Academic project
Harvard Graduate School of Design
STU 1212 / Spring 2022
Critic: Jill Desimini
Rooted in Place is a neighborhood foodscape that simultaneously celebrates the multiplicity of cultural identities and fosters the community’s collective identity.
Boston’s Fields Corner neighborhood is a multicultural mosaic, with a strong Vietnamese population alongside Cape Verdean, Portuguese, Haitian, Irish, and Subsaharan African immigrants.
While Fields Corner is diverse, there exist gaps within organizing toward common goals across differences.
What if cultivating local, culturally-relevant food can help bridge these gaps?

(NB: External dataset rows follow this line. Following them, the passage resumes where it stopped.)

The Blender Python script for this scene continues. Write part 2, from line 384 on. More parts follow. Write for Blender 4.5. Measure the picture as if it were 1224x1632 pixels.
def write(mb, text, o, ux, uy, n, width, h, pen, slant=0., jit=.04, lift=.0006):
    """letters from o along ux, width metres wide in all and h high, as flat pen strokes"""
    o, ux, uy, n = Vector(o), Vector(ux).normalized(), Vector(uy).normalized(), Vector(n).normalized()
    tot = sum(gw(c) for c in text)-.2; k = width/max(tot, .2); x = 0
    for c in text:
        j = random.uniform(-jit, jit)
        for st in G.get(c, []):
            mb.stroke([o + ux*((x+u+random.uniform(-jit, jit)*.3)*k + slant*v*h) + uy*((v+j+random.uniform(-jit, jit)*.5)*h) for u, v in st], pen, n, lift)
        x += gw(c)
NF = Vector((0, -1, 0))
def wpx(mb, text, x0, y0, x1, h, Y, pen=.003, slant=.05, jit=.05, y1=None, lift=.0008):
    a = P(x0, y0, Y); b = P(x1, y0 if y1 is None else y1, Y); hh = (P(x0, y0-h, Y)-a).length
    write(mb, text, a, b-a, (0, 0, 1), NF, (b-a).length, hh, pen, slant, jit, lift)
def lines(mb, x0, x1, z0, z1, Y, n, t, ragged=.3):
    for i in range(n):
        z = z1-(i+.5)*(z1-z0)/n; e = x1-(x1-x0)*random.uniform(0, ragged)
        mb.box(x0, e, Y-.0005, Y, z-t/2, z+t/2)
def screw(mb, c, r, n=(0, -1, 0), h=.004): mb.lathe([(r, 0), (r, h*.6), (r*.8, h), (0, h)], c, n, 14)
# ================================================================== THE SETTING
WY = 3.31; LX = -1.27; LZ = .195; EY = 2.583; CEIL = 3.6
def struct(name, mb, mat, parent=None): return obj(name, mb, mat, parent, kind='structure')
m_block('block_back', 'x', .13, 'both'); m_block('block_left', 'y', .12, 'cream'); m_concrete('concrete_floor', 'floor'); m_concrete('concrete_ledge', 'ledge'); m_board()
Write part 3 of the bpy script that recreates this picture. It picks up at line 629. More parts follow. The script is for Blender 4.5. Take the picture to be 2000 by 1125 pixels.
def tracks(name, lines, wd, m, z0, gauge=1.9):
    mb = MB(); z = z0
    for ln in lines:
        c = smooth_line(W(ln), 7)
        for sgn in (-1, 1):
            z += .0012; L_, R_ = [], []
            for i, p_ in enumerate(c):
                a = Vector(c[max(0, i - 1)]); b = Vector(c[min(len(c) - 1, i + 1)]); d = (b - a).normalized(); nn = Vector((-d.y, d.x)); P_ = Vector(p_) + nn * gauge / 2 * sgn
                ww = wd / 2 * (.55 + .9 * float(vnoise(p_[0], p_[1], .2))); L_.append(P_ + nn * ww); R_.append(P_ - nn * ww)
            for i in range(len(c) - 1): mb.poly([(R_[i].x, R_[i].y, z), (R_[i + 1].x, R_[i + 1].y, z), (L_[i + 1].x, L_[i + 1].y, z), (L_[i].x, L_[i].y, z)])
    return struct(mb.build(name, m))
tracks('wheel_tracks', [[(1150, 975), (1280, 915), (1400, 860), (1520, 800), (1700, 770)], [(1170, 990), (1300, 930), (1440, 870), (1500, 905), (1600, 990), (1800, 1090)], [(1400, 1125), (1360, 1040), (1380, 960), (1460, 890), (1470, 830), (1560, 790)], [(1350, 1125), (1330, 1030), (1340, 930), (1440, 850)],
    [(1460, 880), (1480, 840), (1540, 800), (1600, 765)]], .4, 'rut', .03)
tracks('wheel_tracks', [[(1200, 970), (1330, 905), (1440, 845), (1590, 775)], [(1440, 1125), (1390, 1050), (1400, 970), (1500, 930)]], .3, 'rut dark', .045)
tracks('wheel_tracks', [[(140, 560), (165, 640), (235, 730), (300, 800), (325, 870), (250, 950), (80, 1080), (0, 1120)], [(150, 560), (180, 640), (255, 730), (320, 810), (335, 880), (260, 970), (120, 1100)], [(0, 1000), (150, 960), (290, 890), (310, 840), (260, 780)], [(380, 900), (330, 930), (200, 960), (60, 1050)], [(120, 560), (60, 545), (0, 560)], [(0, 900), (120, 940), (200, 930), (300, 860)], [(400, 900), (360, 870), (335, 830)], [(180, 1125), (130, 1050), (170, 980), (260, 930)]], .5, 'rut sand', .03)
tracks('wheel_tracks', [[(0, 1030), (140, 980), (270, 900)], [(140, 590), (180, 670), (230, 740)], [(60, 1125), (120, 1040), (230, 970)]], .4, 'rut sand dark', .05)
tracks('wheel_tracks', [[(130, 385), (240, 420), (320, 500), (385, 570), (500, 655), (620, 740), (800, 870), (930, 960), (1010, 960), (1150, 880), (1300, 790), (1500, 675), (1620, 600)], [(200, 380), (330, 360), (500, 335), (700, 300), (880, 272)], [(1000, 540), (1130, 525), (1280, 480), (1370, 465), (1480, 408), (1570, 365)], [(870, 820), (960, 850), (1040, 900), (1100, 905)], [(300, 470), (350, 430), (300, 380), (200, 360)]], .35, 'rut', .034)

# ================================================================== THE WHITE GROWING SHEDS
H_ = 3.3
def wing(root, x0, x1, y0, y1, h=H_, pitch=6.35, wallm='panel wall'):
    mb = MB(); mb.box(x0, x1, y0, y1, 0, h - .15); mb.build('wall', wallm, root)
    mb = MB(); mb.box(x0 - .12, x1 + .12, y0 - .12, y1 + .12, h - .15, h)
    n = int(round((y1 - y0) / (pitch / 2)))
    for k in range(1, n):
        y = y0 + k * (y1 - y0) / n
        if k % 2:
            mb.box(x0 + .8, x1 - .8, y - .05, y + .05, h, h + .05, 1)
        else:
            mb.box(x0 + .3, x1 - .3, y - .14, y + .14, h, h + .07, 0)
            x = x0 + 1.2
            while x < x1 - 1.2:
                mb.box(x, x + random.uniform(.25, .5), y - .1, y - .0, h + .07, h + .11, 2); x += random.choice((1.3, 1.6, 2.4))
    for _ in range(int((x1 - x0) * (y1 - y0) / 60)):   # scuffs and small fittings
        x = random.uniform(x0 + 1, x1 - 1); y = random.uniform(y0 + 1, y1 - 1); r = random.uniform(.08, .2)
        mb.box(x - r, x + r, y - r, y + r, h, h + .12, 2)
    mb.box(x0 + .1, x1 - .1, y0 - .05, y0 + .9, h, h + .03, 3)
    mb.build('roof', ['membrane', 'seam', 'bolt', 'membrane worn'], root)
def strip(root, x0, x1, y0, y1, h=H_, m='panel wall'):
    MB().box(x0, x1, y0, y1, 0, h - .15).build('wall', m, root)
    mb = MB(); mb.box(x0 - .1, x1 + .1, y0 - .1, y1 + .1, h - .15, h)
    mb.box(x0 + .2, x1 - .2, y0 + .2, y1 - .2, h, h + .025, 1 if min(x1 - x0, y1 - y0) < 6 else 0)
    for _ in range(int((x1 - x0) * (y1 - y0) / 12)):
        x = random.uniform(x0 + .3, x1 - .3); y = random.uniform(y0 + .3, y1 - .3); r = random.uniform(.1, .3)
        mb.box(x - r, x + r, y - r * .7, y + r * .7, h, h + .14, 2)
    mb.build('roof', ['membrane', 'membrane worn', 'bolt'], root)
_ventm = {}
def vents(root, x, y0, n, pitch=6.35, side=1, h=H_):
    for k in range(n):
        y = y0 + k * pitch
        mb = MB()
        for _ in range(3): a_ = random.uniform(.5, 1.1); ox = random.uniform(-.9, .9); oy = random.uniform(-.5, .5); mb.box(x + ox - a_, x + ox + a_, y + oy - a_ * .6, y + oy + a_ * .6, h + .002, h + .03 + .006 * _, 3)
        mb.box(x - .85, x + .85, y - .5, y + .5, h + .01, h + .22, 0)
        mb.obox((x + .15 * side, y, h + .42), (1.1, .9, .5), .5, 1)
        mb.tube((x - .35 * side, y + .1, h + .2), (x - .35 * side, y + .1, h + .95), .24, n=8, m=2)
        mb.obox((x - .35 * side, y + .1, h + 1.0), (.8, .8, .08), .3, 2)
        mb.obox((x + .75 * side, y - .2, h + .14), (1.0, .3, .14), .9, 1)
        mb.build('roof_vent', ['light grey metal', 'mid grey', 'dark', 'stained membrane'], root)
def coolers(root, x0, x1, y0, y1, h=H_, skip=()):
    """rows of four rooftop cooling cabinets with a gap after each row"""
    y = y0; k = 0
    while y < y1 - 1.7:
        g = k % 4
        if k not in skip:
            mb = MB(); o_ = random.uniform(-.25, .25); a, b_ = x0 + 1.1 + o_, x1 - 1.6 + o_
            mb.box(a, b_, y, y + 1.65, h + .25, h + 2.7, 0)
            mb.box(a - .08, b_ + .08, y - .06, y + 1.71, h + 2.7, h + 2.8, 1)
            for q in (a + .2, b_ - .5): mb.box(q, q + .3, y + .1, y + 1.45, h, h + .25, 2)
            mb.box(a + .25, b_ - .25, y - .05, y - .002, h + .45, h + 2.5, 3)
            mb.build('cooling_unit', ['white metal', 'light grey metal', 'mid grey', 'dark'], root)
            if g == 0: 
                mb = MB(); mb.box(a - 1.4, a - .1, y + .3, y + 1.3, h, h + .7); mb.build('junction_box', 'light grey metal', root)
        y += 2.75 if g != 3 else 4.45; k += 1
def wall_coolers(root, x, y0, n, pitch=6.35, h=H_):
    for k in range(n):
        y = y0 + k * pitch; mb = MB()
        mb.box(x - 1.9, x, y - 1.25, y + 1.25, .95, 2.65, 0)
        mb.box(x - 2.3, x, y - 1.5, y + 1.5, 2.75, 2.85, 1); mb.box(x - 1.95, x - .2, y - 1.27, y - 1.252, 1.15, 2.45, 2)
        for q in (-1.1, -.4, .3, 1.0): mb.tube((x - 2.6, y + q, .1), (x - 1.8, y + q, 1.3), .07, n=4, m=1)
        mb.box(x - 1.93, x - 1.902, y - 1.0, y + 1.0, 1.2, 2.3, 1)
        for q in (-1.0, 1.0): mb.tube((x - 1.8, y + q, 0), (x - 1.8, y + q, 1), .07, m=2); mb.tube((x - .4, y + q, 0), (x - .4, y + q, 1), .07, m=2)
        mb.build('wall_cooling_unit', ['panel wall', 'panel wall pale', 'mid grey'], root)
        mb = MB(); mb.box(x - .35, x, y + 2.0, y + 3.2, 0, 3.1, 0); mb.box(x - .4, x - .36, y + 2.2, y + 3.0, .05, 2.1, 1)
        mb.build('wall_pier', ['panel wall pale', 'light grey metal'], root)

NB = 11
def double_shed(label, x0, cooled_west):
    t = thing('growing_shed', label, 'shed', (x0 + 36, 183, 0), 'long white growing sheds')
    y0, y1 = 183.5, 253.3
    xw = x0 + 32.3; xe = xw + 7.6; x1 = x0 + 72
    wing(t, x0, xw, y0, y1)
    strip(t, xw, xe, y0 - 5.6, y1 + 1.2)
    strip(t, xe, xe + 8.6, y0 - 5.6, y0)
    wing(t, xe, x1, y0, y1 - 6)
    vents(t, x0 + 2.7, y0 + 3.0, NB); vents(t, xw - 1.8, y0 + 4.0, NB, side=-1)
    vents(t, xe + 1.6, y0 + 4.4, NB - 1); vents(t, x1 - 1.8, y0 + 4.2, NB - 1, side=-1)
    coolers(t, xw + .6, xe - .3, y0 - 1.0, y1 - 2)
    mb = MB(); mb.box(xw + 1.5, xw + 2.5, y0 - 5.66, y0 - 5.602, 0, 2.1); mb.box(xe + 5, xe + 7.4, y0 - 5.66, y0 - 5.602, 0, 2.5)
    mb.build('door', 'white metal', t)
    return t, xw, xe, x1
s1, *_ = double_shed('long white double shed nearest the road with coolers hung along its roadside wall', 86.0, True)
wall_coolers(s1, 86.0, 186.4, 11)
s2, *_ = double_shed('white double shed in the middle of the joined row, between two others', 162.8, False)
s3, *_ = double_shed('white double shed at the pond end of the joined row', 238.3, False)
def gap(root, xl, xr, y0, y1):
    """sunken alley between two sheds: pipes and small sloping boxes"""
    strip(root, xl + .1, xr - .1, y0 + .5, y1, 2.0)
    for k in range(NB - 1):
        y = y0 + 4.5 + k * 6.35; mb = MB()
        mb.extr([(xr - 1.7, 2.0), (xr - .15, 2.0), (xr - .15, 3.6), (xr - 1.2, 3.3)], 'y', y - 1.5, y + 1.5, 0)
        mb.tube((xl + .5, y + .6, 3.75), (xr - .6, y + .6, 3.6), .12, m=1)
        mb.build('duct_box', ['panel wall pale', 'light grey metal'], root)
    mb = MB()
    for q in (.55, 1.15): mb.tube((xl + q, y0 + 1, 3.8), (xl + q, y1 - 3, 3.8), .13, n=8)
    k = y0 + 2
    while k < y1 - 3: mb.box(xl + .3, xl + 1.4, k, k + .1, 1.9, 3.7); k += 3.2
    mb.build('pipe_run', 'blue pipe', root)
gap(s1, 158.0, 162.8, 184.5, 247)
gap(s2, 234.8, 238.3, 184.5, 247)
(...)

To start the dialogue, the project springboards off existing community food and advocacy initiatives, tethering their activities to the physicality of the landscape.
The proposed Fields Corner Foodscape Coalition forms multicultural collaboration across three groups: the community, the organizations, and finally, the developers and agencies.
All three must work together against the challenges of displacement.
Spatially, zones at the thresholds between existing social anchors and proposed food growing sites bring the groups together.
The foodscape tap into the productive potentials of various urban sites, transforming vacant yards into socially-vibrant bypasses, embankments into cultivated terraces, and mundane strip mall rooftops into rice paddies and vegetable gardens.
The Collective Care Guide documents an incomplete collection of strategies to begin collaboration and site implementation.
The growing of rice and other culturally relevant food in uncanny landscapes, such as rail embankments and mall rooftops, serves as a potent metaphor for challenging the perceptions of belonging and difference.
Through the tending of the foodscape—a collective commons—the Fields Corner residents proudly identify with the ground on which they live.